Pourquoi cette chanson nous parle encore

Si l’on voulait résumer l’attrait durable de « Across the Universe », on dirait qu’elle tient ensemble deux choses que l’on oppose trop souvent : la discipline et l’abandon. Discipline de l’écriture, du studio, de la prise où rien ne doit déborder. Abandon de la voix qui s’incline devant les images qui la traversent, des mots qui s’écoulent sans être forcés. Entre ces deux pôles, la chanson trouve une respiration. Elle rappelle que la création est rarement un miracle instantané. C’est une marche. Dans ce cas précis, une marche de mois, rythmée par l’entêtement d’une idée qui refuse d’être moins que ce qu’elle peut être.

C’est aussi pour cela que « Across the Universe » fonctionne comme un miroir pour l’auditeur.
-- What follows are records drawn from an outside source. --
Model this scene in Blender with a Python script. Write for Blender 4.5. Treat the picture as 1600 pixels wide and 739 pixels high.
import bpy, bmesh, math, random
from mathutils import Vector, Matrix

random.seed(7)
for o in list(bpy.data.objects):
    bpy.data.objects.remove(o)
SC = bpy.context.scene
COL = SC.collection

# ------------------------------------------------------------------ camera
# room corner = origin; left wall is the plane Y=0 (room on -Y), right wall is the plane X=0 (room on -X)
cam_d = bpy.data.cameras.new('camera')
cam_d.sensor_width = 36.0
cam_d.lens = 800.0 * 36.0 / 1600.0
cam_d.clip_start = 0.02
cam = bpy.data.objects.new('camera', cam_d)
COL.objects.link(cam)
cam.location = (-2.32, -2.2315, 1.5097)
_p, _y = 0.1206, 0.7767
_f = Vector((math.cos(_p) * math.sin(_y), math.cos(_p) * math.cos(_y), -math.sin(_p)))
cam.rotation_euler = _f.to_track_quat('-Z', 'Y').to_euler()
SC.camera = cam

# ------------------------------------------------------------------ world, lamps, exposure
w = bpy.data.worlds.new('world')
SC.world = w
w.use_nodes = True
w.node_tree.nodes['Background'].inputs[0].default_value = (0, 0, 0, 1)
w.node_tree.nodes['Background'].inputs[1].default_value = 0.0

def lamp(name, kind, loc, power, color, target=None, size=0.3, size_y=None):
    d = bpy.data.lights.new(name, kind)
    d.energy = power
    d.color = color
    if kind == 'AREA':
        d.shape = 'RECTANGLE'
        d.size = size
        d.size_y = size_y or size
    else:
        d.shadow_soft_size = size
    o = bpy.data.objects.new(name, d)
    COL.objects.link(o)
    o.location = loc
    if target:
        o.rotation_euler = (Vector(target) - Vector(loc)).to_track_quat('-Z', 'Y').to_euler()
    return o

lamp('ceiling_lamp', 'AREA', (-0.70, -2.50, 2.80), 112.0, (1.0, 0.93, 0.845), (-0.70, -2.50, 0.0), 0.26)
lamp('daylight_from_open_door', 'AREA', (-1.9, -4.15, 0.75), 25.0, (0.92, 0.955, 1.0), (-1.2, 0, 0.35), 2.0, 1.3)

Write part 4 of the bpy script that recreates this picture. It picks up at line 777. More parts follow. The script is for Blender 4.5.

Chacun a connu ces nuits où les pensées tournent, où l’on répète mentalement des phrases sans savoir d’où elles viennent. La chanson capte cet état avec une justesse qui n’appartient pas à un genre ou à une époque. Elle dit : laisse-les passer. Et cette invitation, on l’entend aussi bien en 1970 qu’aujourd’hui.

Épilogue : l’ouvrage humain derrière l’aura

On aime raconter les Beatles comme s’ils avançaient d’un miracle à l’autre, portés par une inspiration qui ne se dément jamais. La vérité, plus simple et plus belle, ressemble à « Across the Universe » : une étincelle verbale saisie au vol ; des mois de travail où l’on doute, où l’on essaie ; un studio où l’on ajuste ; puis, un jour, une version qui tient. John Lennon n’obtient pas ici la grâce par passe-droit. Il la gagne à force d’obstination.

Ainsi va l’histoire de cette chanson qui, d’un lit conjugal à une bande magnétique, d’un album caritatif à la dernière publication d’un groupe en fin de parcours, de versions dépouillées en orchestrations amples, a trouvé sa place : un chant qui accepte de ne pas convaincre, une prière qui n’impose rien, une évidence qui a demandé un monde d’efforts. Rien ne devait changer son monde ; le nôtre, elle l’a changé pour de bon.